Les enjeux majeurs des politiques publiques transfrontalières en matière d’habitat concernent :

  • l’amélioration de la coordination transfrontalière de la planification de l’habitat (exemple du Grand Genève)
  • le développement des outils d’observation de la production de logement et des politiques du logement (fiches thématiques de l’Observatoire statistique transfrontalier du Grand Genève)

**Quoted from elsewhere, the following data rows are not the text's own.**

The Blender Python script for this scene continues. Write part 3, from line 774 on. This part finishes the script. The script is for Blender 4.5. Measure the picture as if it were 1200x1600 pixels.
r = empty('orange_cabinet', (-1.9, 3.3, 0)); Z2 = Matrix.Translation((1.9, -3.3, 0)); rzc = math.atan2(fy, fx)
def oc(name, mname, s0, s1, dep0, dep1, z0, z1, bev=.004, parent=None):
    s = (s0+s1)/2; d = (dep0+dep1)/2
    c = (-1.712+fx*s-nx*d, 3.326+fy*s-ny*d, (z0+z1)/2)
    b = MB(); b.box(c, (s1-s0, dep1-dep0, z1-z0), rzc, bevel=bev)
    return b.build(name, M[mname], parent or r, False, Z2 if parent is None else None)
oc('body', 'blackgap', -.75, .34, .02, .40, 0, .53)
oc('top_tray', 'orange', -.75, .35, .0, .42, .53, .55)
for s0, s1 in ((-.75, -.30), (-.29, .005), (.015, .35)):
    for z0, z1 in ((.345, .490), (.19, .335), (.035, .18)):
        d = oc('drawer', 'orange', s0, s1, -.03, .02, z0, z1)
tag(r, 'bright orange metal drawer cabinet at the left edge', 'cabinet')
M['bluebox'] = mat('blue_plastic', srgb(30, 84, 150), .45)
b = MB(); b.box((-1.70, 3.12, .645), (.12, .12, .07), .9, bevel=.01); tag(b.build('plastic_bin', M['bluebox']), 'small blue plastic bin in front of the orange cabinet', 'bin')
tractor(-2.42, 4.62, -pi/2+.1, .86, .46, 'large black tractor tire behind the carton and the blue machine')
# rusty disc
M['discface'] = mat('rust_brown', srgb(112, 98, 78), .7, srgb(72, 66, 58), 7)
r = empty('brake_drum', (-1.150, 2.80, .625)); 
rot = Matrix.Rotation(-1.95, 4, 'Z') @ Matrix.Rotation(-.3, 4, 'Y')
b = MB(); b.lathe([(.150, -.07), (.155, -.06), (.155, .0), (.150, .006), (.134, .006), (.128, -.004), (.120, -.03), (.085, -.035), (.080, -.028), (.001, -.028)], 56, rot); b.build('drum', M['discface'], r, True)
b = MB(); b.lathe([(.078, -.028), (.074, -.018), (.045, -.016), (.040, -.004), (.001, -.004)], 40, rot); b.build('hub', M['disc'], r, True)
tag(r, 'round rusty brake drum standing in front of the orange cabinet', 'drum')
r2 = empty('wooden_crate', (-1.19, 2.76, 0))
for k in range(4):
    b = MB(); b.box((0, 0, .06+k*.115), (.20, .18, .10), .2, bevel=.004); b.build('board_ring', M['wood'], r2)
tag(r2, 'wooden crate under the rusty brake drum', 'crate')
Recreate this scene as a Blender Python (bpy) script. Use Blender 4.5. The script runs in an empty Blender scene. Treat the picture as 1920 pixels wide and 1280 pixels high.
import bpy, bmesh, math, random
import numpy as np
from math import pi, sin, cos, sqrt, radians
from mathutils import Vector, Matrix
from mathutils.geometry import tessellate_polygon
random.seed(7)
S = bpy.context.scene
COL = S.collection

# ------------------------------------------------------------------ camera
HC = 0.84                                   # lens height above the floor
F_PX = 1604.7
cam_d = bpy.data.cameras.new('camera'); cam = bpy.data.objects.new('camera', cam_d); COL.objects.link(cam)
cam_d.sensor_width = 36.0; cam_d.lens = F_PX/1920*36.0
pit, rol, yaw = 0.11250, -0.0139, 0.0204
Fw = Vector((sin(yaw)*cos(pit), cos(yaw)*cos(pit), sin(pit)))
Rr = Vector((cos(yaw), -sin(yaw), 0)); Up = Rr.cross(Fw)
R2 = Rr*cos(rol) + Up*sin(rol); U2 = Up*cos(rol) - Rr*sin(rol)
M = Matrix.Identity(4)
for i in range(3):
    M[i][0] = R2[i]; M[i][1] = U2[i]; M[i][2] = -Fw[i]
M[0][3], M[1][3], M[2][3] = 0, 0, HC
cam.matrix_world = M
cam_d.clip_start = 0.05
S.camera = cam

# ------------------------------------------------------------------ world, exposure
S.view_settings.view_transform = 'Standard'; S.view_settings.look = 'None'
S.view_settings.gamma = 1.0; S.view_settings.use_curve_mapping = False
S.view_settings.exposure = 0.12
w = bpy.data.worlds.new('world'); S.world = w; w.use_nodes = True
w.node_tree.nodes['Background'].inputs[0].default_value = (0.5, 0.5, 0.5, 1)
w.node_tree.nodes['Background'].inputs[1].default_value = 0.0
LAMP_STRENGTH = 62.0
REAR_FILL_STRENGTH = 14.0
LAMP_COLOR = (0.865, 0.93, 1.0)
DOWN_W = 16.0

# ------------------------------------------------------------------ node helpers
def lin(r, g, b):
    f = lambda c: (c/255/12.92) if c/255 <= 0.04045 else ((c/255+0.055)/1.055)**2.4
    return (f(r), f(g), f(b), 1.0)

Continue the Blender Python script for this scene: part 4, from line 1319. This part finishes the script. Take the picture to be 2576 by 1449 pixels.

  • la construction de plus de logements subventionnés (sociaux) pour éviter la marginalisation ou l’éloignement de la population à revenus moyens – selon la loi SRU, les communes françaises de plus de 3 500 habitants devraient disposer de 25 % de logement social avant 2025
  • l’optimisation de la gestion économe de l’espace en augmentant la densité de logements sur les territoires transfrontaliers
  • la proposition d’alternatives aux travailleurs frontaliers, telles que le “télétravail”, leur permettant d’atténuer les externalités liées à l’éloignement entre leur lieu de domicile et du travail (dans le cadre de la nouvelle Convention fiscale franco-luxembourgeoise, signée en mars 2018, les frontaliers français ont droit à 29 jours de télétravail par an)
  • la priorisation des projets immobiliers proches des “nœuds de connexion” de transports en commun, optimisant la durée de déplacements quotidiens
  • la favorisation de la transition énergétique par l’encouragement des travaux de rénovation énergétique des logements anciens ; la production de logements neufs avec une basse consommation énergétique.